Fresh iron ore price plunge

Relentless selling continues with iron ore price falling more than 2% on Monday. Next stop $45 a tonne says new report.
Fresh iron ore price plunge
The spot price of iron ore fell further into uncharted territory on Monday with the steelmaking raw material declining to the lowest since the inception of the spot pricing system amid a widening supply glut and  fears about demand from top consumer China.

The 62% Fe import price including freight and insurance at the Chinese port of Tianjin lost $1.20 or 2.2% to $52.90 a tonne on Monday. After giving up 47% in 2014, the price of iron ore is now down another 25% this year.

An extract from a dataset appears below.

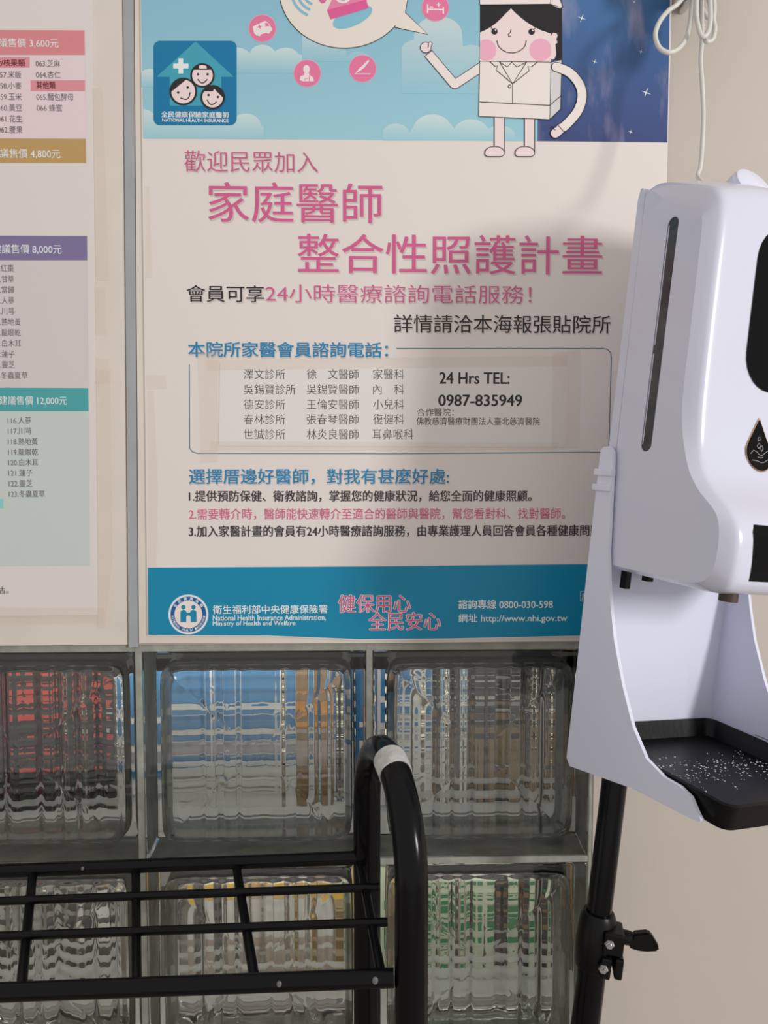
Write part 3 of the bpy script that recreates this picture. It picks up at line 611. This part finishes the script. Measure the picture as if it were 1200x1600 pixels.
for x, t in seq: rings.append([bm.verts.new((x, -lerp(i_, p_, t)[0], lerp(i_, p_, t)[1]+crown(x, lerp(i_, p_, t)[1]))) for i_, p_ in zip(inner, prof)])
for a, b in zip(rings, rings[1:]):
    for k in range(n): bm.faces.new((a[k], a[(k+1) % n], b[(k+1) % n], b[k]))
bm.faces.new(rings[-1])
sv = [bm.verts.new((0, -a, z)) for a, z in slot]; sd = [bm.verts.new((.0014, -a, z)) for a, z in slot]; m_ = len(slot)
for k in range(m_): bm.faces.new((sv[k], sv[(k+1) % m_], sd[(k+1) % m_], sd[k]))
ed = []
for L_ in (rings[0], sv):
    for k in range(len(L_)): ed.append(bm.edges.get((L_[k], L_[(k+1) % len(L_)])) or bm.edges.new((L_[k], L_[(k+1) % len(L_)])))
bmesh.ops.triangle_fill(bm, edges=ed, use_beauty=True, use_dissolve=False)
body = bmobj('body', bm, plastic, dp, 28)
mg = mat('dark_level_window', (.05, .05, .058), .10, var=.5, vscale=60)
lw = slab('level_window', [(-(-a), z) for a, z in slot], 0, .001, mg); lw.data.transform(Matrix(((0, 1, 0, .0006), (-1, 0, 0, 0), (0, 0, 1, 0), (0, 0, 0, 1)))); lw.parent = dp
pts = [(.0012, -(a-.0006*0), z) for a, z in [(.0216+(a-.0216)*.96, .162+(z-.162)*.997) for a, z in slot]]
tube('window_edge', [(.0007, -.0176, .088), (.0007, -.0176, .150)], .00045, plastic, dp, 6); tube('window_edge', [(.0007, -.0176, .156), (.0007, -.0176, .236)], .00045, plastic, dp, 6)
def plate(name, P, x0, x1, m, parent, bev=0):       # outline in (a, h), extruded across
    bm = bmesh.new(); A_ = [bm.verts.new((x0, -a, z)) for a, z in P]; B_ = [bm.verts.new((x1, -a, z)) for a, z in P]; k_ = len(P)
    bm.faces.new(A_); bm.faces.new(B_[::-1])
    for k in range(k_): bm.faces.new((A_[k], B_[k], B_[(k+1) % k_], A_[(k+1) % k_]))
    if bev: bmesh.ops.bevel(bm, geom=[e for e in bm.edges if e.is_manifold and e.calc_face_angle(0) > 1.2], offset=bev, segments=2, affect='EDGES')
    return bmobj(name, bm, m, parent, 35)
# back plate strip seen behind the seam
plate('back_cover', [(-.0165, .002), (-.0080, .002), (-.0092, .200), (-.0100, .260), (-.0104, .2650), (-.0130, .2700), (-.0152, .2698), (-.0170, .2630)], .0003, DW-.0003, plastic, dp, .0006)
# bracket below: two curved side fins, inner back wall, floor
fin = [(-.0170, -.1470), (-.0120, -.1516), (.0522, -.1405), (.1041, -.1372), (.1095, -.1360), (.1103, -.1345), (.1068, -.1315), (.1006, -.1247), (.0914, -.1220), (.078, -.1219), (.0612, -.1166), (.0459, -.1008), (.0316, -.0768), (.0183, -.049),
       (.0112, -.0279), (.0055, -.008), (.0015, .012), (-.002, .045), (-.0050, .0754), (-.0062, .082), (-.0100, .0855), (-.0165, .0850), (-.0195, .0825), (-.0188, -.010), (-.0175, -.077)]
br = plate('bracket', fin, -.0045, -.0018, plastic_dull, dp, .0006)
br2 = plate('side_fin', fin, DW+.0018, DW+.0045, plastic_dull, br, .0006)
plate('inner_back', [(-.0165, -.150), (-.0130, -.150), (-.0130, -.001), (-.0165, -.001)], -.0019, DW+.002, plastic_dull, br)
plate('bracket_floor', [(-.0125, -.1480), (.0522, -.1372), (.104, -.1360), (.104, -.1375), (.0522, -.1405), (-.0125, -.1510)], -.0019, DW+.002, plastic_dull, br)
for h0 in (.0665, .0555):
    bmobj('clip_rib', box_bm(-.0062, -.0016, .0035, .0225, h0-.0024, h0+.0024, .0008), plastic_dull, br)
# screws / ports under the body
bmobj('black_plug', box_bm(.016, .021, .0, .006, -.016, 0, .0005), blackpl, dp); bmobj('black_plug', box_bm(.036, .042, .0, .006, -.010, 0, .0005), blackpl, dp)
sp_ = bmobj('spout', tube_bm([(.052, -.048, 0), (.052, -.048, -.006), (.053, -.048, -.0075)], [.0028, .0026, .0008], 12), plastic, dp, 50)
bn = mat('brown_foot', (.06, .035, .03), .5); bmobj('sensor_foot', tube_bm([(.022, -.086, .000), (.022, -.086, -.0072)], .0058, 18), bn, dp, 50)
# drip tray
tr = bmesh.new(); TB = [(.001, .118, .0), (DW-.001, .118, 0)]
def rr(x0, x1, a0, a1, r, z): return [Vector((x, -a, z)) for x, a in [(p[0], p[1]) for p in rrect(x0, a0, x1, a1, r, 5)]]
R1 = rr(-.0012, DW+.0012, -.0125, .1265, .008, -.1205); R0 = rr(.002, DW-.002, -.010, .122, .007, -.1365)
R2 = rr(.0008, DW-.0008, -.0108, .1245, .007, -.1198); R3 = rr(.0045, DW-.0045, -.0065, .118, .006, -.1325)
rs = [[tr.verts.new(v) for v in R] for R in (R0, R1, R2, R3)]
for a, b in zip(rs, rs[1:]):
    for k in range(len(a)): tr.faces.new((a[k], a[(k+1) % len(a)], b[(k+1) % len(a)], b[k]))
tr.faces.new(rs[0][::-1]); tr.faces.new(rs[-1])
tray = bmobj('drip_tray', tr, blackpl, dp, 30); tray['label'] = 'black drip tray speckled with white dried drops'
cr = bmesh.new(); rnd = random.Random(3)
for i in range(230):
    t = rnd.random(); x = .012+t*.11; a = .052-.30*(x-.06)*.1+rnd.gauss(0, .012)
    if not (.0 < a < .112): continue
    s_ = rnd.choice((.0003, .0004, .0004, .0006, .0008)); bmesh.ops.create_icosphere(cr, subdivisions=1, radius=s_, matrix=Matrix.Translation((x, -a, -.1324)) @ Matrix.Diagonal((1, 1, .5, 1)))
sp2 = bmobj('dried_drops', cr, mat('dried_white', (.75, .75, .78), .6), tray); sp2['kind'] = 'stuff'
# front: black oval window, drop emblem, lower window, top lid
def fy(h):
    P = front_prof
    for (a0, h0), (a1, h1) in zip(P, P[1:]):
        if h0 <= h <= h1: return a0+(a1-a0)*(h-h0)/(h1-h0)
    return P[0][0]
def front_patch(name, P, m, parent, lift=.0005):
    bm = bmesh.new(); vs = [bm.verts.new((x, 0, z)) for x, z in P]; f = bm.faces.new(vs); bmesh.ops.triangulate(bm, faces=[f])
    z0 = min(p[1] for p in P); z1_ = max(p[1] for p in P)
    for k in range(1, 24):
        zz = z0+(z1_-z0)*k/24; bmesh.ops.bisect_plane(bm, geom=bm.verts[:]+bm.edges[:]+bm.faces[:], plane_co=(0, 0, zz), plane_no=(0, 0, 1))
    for v in bm.verts: v.co.y = -fy(v.co.z)-lift
    bmesh.ops.recalc_face_normals(bm, faces=bm.faces)
    o = bmobj(name, bm, m, parent); return o
CX = DW/2
def oval(cx, z0, z1_, r, n=14): return [(cx+r*cos(a), z1_-r+r*sin(a)) for a in [pi*k/n for k in range(n+1)]]+[(cx+r*cos(a), z0+r+r*sin(a)) for a in [pi+pi*k/n for k in range(n+1)]]
front_patch('display_window', oval(CX-.001, .130, .238, .0235), blackgl, dp)
drop = [(CX-.001, .1105)]+[(CX-.001+.0140*sin(a)*(1 if a < pi else 1)*(sin(a/2)**.85), .0955-.0145+.0-.0+.0145*cos(a)*-1*-1+.0) for a in [0]][:0]
def dropP(cx, zt, zb, r):
    zc = zb+r; out = [(cx, zt)]
    for k in range(25):
        a = radians(35)-radians(250)*k/24; out.append((cx+r*cos(a), zc+r*sin(a)))
    return out
gold = mat('gold_rim', (.75, .45, .25), .3, .8)
front_patch('drop_rim', dropP(CX-.007, .1125, .0765, .0120), gold, dp, .0004); dr = front_patch('drop_emblem', dropP(CX-.007, .1112, .0772, .0113), blackgl, dp, .0008)
em = mat('emblem_line', (.42, .42, .42), .5)
def line3(pts): return tube_bm([(CX-.007+x, -fy(z+.005)-.0009, z+.005) for x, z in pts], .00022, 5)
for pts in ([(-.0085, .0825), (-.0055, .0852), (-.003, .0845), (.0, .0826), (.0008, .0817), (.004, .0835), (.008, .086)], [(-.002, .0810), (.0008, .0805), (.003, .0812)], [(-.007, .0785), (-.003, .0785), (.001, .0775), (.004, .0780), (.0085, .0805)],
            [(-.001, .0865), (-.002, .0885), (0, .0905), (.001, .0885), (-.001, .0865)], [(-.001, .0915), (-.001, .0935), (.0005, .0945), (.001, .0925), (-.001, .0915)], [(.002, .085), (.0008, .0875), (.0025, .0890), (.0035, .0868), (.002, .085)]):
    bmobj('emblem_line', line3(pts), em, dr)
front_patch('lower_window', [(.0195, .008), (.0185, .038), (.0205, .0425), (DW-.0205, .0425), (DW-.0185, .038), (DW-.0195, .008)], blackgl, dp)
lidm = Matrix.Translation((.0565, -.030, .2690)) @ Matrix.Rotation(radians(58), 4, 'X')
lid = bmesh.new(); tube_bm([(0, 0, -.012), (0, 0, .0015), (0, 0, .0025), (0, 0, .0045), (0, 0, .0050)], [.0165, .0165, .0155, .0155, .0145], 36, lid); bmesh.ops.transform(lid, matrix=lidm, verts=lid.verts)
bmobj('filler_lid', lid, plastic_dull, dp, 40)
# scuffs on the right fin
sc_ = mat('scuff_grey', (.10, .10, .14), .7)
for P in ([(.050, -.060), (.044, -.118)], [(.085, -.112), (.092, -.095)], [(.03, -.119), (.06, -.1185)]):
    k = P[0]; bmobj('scuff_mark', tube_bm([(DW+.0017, -a, z) for a, z in P], .00028, 5), sc_, br2)
# ------------------------------------------------------------------ stand with leaning pole
stt = Vector((.2003, -.0640, 1.0485)); sb_ = Vector((.1820, -.0660, .8745)); dv = (stt-sb_).normalized()
base = sb_ + dv*((0-sb_.z)/dv.z)
st = empty('pole_stand', base, 'black pole stand leaning right of the glass blocks, carrying the dispenser', 'stand')
def sp(z): return sb_ + dv*((z-sb_.z)/dv.z)
zc = .9210
tube('upper_pole', [sp(zc), sp(1.30)], .0100, blackpaint, st, 24, base); tube('lower_pole', [sp(.012), sp(zc)], .0114, blackpaint, st, 24, base)
bmobj('base_disc', tube_bm([(.055, -.055, .0), (.055, -.055, .008), (.055, -.055, .012)], [.105, .105, .095], 48), blackpaint, st, 40)
tube('mount_neck', [sp(1.27)+Vector((.001, -.006, 0)), sp(1.27)+Vector((.005, -.0185, 0))], .010, blackpl, st, 12, base)
clp = tube('clamp', [sp(.8965), sp(.8985), sp(.918), sp(.938), sp(.942)], [.0135, .0145, .0158, .0142, .0120], blackpl, st, 24, base)
MR = Matrix.Translation(sp(.9215)-base) @ Matrix.Rotation(radians(6), 4, 'Y') @ Matrix.Rotation(radians(-12), 4, 'Z')
bmobj('clamp_lug', box_bm(.004, .0195, -.0175, .004, -.004, .0135, .0018, mtx=MR), blackpl, clp)
bmobj('clamp_lug', box_bm(.004, .0118, -.0185, .004, -.0235, -.0065, .0018, mtx=MR), blackpl, clp); bmobj('clamp_lug', box_bm(.0145, .0210, -.0175, .004, -.0225, -.0055, .0020, mtx=MR), blackpl, clp)
for x, y, z in ((.008, -.0180, .0055), (.0055, -.0190, -.0145)):
    s = tube_bm([(x, y+.002, z), (x, y-.001, z), (x, y-.0022, z)], [.0040, .0040, .0030], 6); bmesh.ops.transform(s, matrix=MR, verts=s.verts); so = bmobj('screw', s, steel, clp, 30)
    s = tube_bm([(x, y-.002, z), (x, y-.0032, z)], [.0020, .0016], 12); bmesh.ops.transform(s, matrix=MR, verts=s.verts); bmobj('screw', s, steel, clp, 30)
s = tube_bm([(.0185, -.007, .0075), (.0225, -.007, .0075), (.0260, -.007, .0078)], [.0056, .0056, .0050], 16); bmesh.ops.transform(s, matrix=MR, verts=s.verts); kn = bmobj('wing_knob', s, blackpl, clp, 40)
wk = bmesh.new(); o_ = [(.0240, .0012), (.0262, .0130), (.0375, .0165), (.0395, .0155), (.0470, .0060), (.0462, .0030), (.037, .0004), (.030, .0000)]
a_ = [wk.verts.new((x, -.0105, z)) for x, z in o_]; b_ = [wk.verts.new((x, -.0038, z)) for x, z in o_]; wk.faces.new(a_); wk.faces.new(b_[::-1])
for k in range(len(o_)): wk.faces.new((a_[k], b_[k], b_[(k+1) % len(o_)], a_[(k+1) % len(o_)]))
bmesh.ops.bevel(wk, geom=wk.edges[:], offset=.0012, segments=2, affect='EDGES'); bmesh.ops.transform(wk, matrix=MR, verts=wk.verts); bmobj('knob_wing', wk, blackpl, clp, 40)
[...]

Monday’s peg was the lowest price since November 2008 when The SteelIndex, a unit of Platts, first started tracking the spot price. In 2008, the benchmark contract price was $60.80 a tonne, which was hiked from the annually-set price in 2007 of $36.63.

Steel consumption in China which imports more than 70% of the world’s iron ore fell last year for the first time since 1995 and the slowdown has coincided with a flood of new supply.

Led by the Big 4 – Vale, Rio Tinto, BHP Billiton and Fortescue Metals Group – iron ore miners invested north of $100 billion in new projects and expansions since the start of the decade which pushed the market into surplus late 2013.

Oversupply is not going away soon either. The majors which enjoy cash costs on only around $20 a tonne have been pushing out marginal producers in their home bases and elsewhere, but a new report by Capital Economics suggests the rebalancing is not likely to go smoothly.

According to Caroline Bain Senior Commodities Economist at Capital Economics in London “the ensuing large surpluses will put further downward pressure on prices” prompting the independent research house to slash its iron ore price forecasts for end-2015 and end-2016 to $45 and $50 per tonne (from $60 and $70 previously).

CRU, a commodities research company, estimates that more than 50 million tonnes of existing supply will need to be removed from the market this year alone before a turning point for the industry can be called.

Expectations have been that China’s domestic mines which number roughly 1,500 and produce some 350 million – 400 million tonnes a year on a 62% Fe-basis would be the main victims given sub-20% Fe grades and low tech operations.

While a huge number of Chinese iron ore miners have shut up shop, the country’s supply is proving too be stickier than anticipated. That’s due to long term agreements and captive mines and the close relationship between local governments, steel mills and miners which means commercial imperatives often take a back seat to other considerations like jobs retention.